La prescrizione del reato.

Motivi della decisione

Il ricorso è inammissibile per varie ragioni. Anzitutto per l’aspecificità dei motivi perchè si ripetono sostanzialmente censure già puntualmente respinte dalla Corte territoriale senza l’indicazione dei vizi del ragionamento dei giudici censurati.

In secondo luogo per la manifesta infondatezza dei motivi stessi.

La Corte ha già osservato che al momento della prosecuzione dei lavori non esisteva alcun permesso in sanatoria, perchè nessun documento del genere era stato mai prodotto dagli istanti, quali neppure in questo grado hanno esibito il permesso che assumono di avere conseguito in sanatoria. In conclusione gli istanti hanno dimostrato di avere presentato la domanda, ma non risulta che abbiano conseguito la sanatoria.

Il fatto che il B. avesse assunto la veste di assuntore dei lavori non rendeva incompatibile la sua nomina a custode.

Sulla compartecipazione della M. esiste congrua motivazione.

In proposito, da parte dei giudici del merito, si è sottolineato che la predetta, oltre ad essere moglie convivente dell’assuntore dei lavori e proprietaria del terreno, aveva inoltrato la domanda di sanatoria prodotta in giudizio ed era stata destinataria dell’ordine di sospensione dei lavori e di demolizione. Infine al pari del marito aveva interesse alla prosecuzione dei lavori.

La prescrizione per il solo primo episodio ossia per la violazione commessa il (OMISSIS) è maturata dopo la sentenza impugnata.

L’altro reato allo stato non è prescritto.

L’inammissibilità del ricorso per la manifesta infondatezza dei motivi impedisce di dichiarare la prescrizione per il primo reato, maturata come dianzi precisato, dopo la decisione impugnata, secondo l’orientamento espresso dalle Sezioni munite di questa Corte con la sentenza del 22 novembre del 2000 De Luca.

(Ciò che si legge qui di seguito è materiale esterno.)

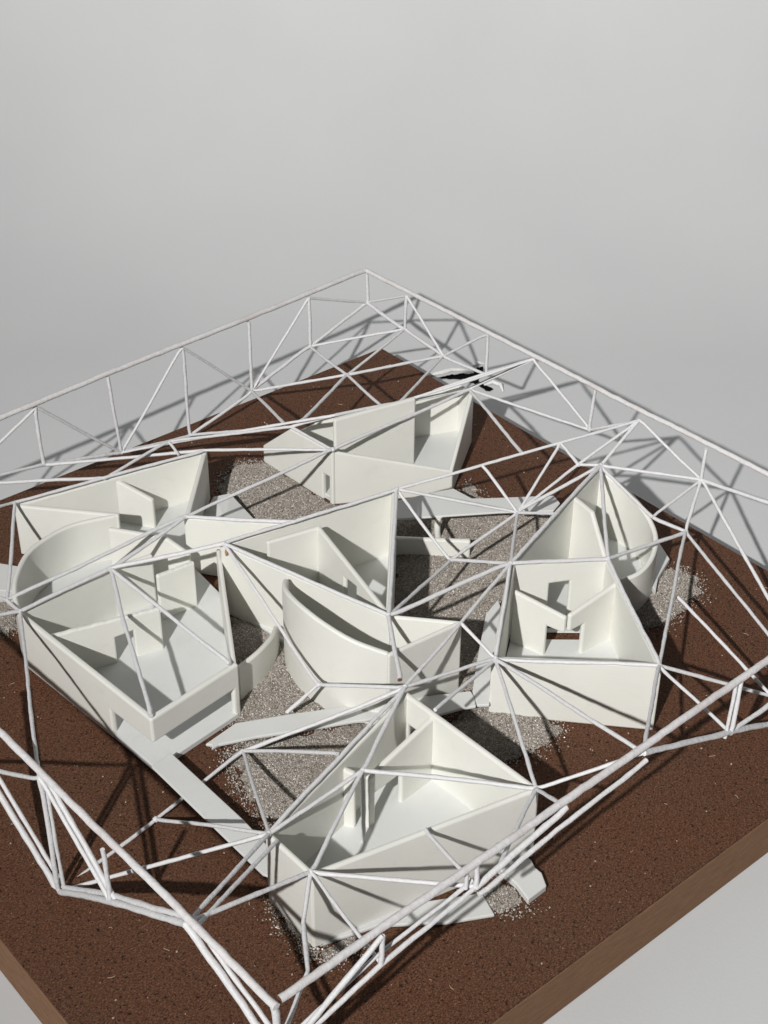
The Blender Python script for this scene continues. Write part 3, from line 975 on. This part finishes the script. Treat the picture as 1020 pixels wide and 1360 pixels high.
# ------------------------------------------------------------------ torn spot in the white surface behind the board
def torn_spot():
    r = empty('torn_paper', (0.61, 0.43, ZT))
    tag(r, 'torn black hole with curled white paper edges behind the back corner', 'torn paper')
    z = ZT + 0.0012
    def patch(name, pts, mat, zz):
        out = []
        for i in range(len(pts)):
            a, b = Vector(pts[i]), Vector(pts[(i + 1) % len(pts)])
            for k in range(5):
                p = a.lerp(b, k / 5)
                out.append((p.x + rs.uniform(-0.0018, 0.0018), p.y + rs.uniform(-0.0018, 0.0018)))
        return slab(name, out, zz - 0.0006, zz, mat, r)
    patch('hole', [(0.579, 0.456), (0.599, 0.451), (0.614, 0.442), (0.632, 0.430), (0.648, 0.441), (0.657, 0.436), (0.643, 0.422), (0.620, 0.408), (0.621, 0.374), (0.611, 0.373), (0.609, 0.404), (0.606, 0.427), (0.588, 0.442)], M_BLACK, z)
    def flap(pts, w, hgt):
        bm = bmesh.new()
        rows = []
        for i, p in enumerate(pts):
            p = Vector(p)
            t = Vector(pts[min(i + 1, len(pts) - 1)]) - Vector(pts[max(i - 1, 0)])
            n = Vector((-t.y, t.x)).normalized()
            k = math.sin(math.pi * i / (len(pts) - 1)) * 0.7 + 0.3
            row = []
            for a in range(6):
                an = math.pi * a / 5
                q = p + n * (w * math.cos(an)) * k
                row.append(bm.verts.new((q.x * S, q.y * S, (ZT + 0.0008 + hgt * k * math.sin(an)) * S)))
            rows.append(row)
        for a, b in zip(rows, rows[1:]):
            for i in range(5): bm.faces.new((a[i], a[i + 1], b[i + 1], b[i]))
            bm.faces.new((a[5], a[0], b[0], b[5]))
        bm.faces.new(rows[0][::-1]); bm.faces.new(rows[-1])
        link('paper_curl', mesh_of(bm, 'paper_curl', True), M_PAPER, r)
    flap([(0.570, 0.468), (0.583, 0.467), (0.596, 0.462), (0.610, 0.461), (0.622, 0.452), (0.632, 0.442)], 0.005, 0.005)
    flap([(0.636, 0.441), (0.648, 0.450), (0.660, 0.449), (0.666, 0.438)], 0.004, 0.005)
    flap([(0.618, 0.392), (0.634, 0.390), (0.637, 0.374), (0.628, 0.360)], 0.004, 0.006)
torn_spot()
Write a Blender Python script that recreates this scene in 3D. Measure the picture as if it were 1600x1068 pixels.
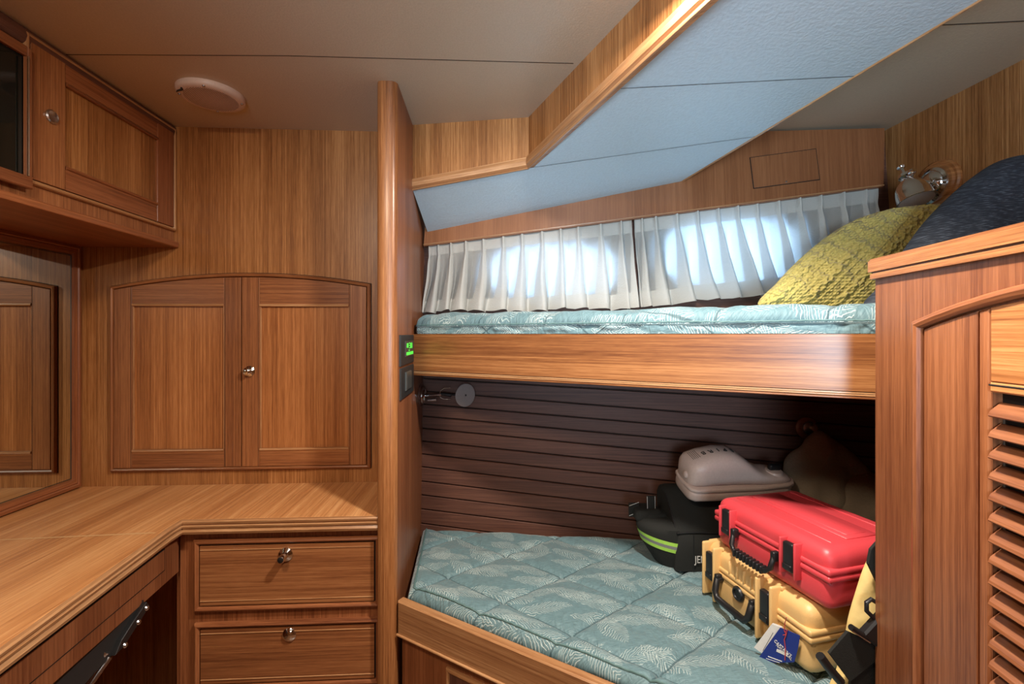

Dall’inammissibilità del ricorso discende l’obbligo di pagare le spese processuali e di versare una somma, che stimasi equo determinare in Euro 1000,00, in favore della Cassa delle Ammende, non sussistendo alcuna ipotesi di carenza di colpa del ricorrente nella determinazione della causa d’inammissibilità secondo l’orientamento espresso dalla Corte Costituzionale con la sentenza n. 186 del 2000.

P.Q.M.

LA CORTE Letto l’art. 616 c.p.p..

Dichiara inammissibile il ricorso e condanna i ricorrenti singolarmente al pagamento delle spese processuali ed al versamento della somma di Euro 1000,00 in favore della Cassa delle Ammende.
Testo non ufficiale. La sola stampa del bollettino ufficiale ha carattere legale.